Suppose I have a random variable $X$ with an exponential distribution with rate parameter $\lambda$. Suppose also that I don’t know the value of $\lambda$ but that it will be drawn from another exponential distribution with rate parameter $K$. I’m trying to figure out what my expected value for $X$ is in terms of $K$. The integral as I understand it seems to be $\int \frac{Ke^{-Kx}}{x}$
Playing around it seems as though setting $K = 1$ gives $X$ a mean of the Exponential Integral function $\mathrm{Ei}(0)$ (please correct me if this is wrong), but I’m not familiar enough with this function to understand how changing $K$ affects this output
In particular, setting $K = 2$ seems to yield
$\int \frac{2e^{-2x}}{x} = 4\int \frac{e^{-2x}}{2x} = 4 \mathrm{Ei}(0)$
Which intuitively seems wrong as increasing the rate parameter should decrease the mean. Clearly I’m doing something very stupid here but would appreciate pointers!

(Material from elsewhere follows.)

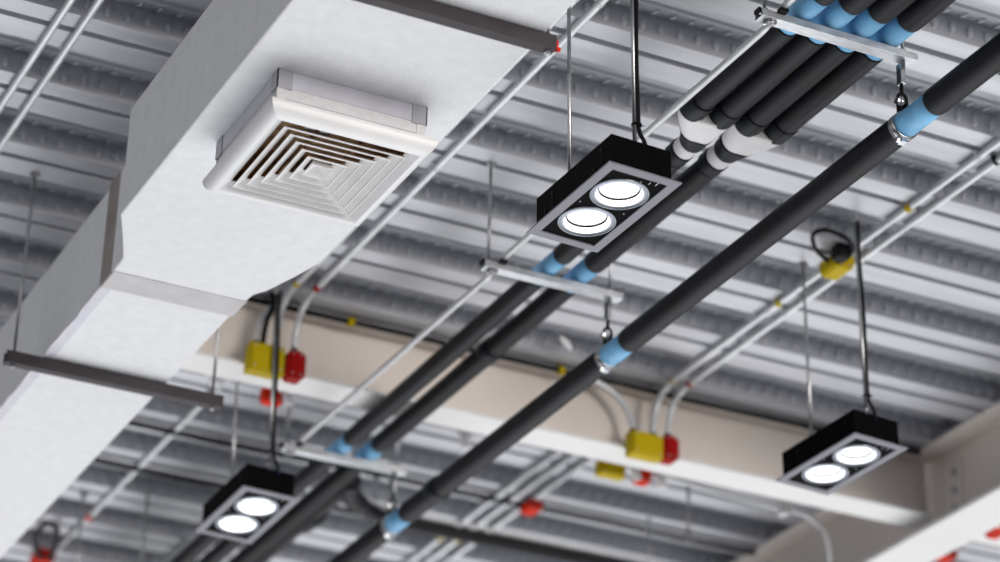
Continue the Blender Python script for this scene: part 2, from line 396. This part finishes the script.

Thanks
The expected value can be computed using the law of total expectation. $X$ given $\Lambda=\lambda$ is distributed as $\mathrm{Exp}(\lambda)$ and $\Lambda$ is distributed as $\mathrm{Exp}(K)$. Since the conditional expecation $E[X|\Lambda=\lambda] = \frac{1}{\lambda}$ We obtain
$$ E[X] = E[E[X|\Lambda]] = \int_0^\infty \frac{K\mathrm{e}^{-K\lambda}}{\lambda}d\lambda, $$ as the OP noted. The only step left to be made is a variable substitution in the integral $\mu=K\lambda$ to obtain
$$ E[X] = \int_0^\infty \frac{K\mathrm{e}^{-\mu}}{\mu}d\mu = K\cdot \mathrm{Ei}(0), $$
where $\mathrm{Ei}(z)$ is the exponential integral. Thus, $E[X]$ is indeed increasing in $K$. Loosely speaking, this is because larger $K$, means smaller $\Lambda$, means larger $X$.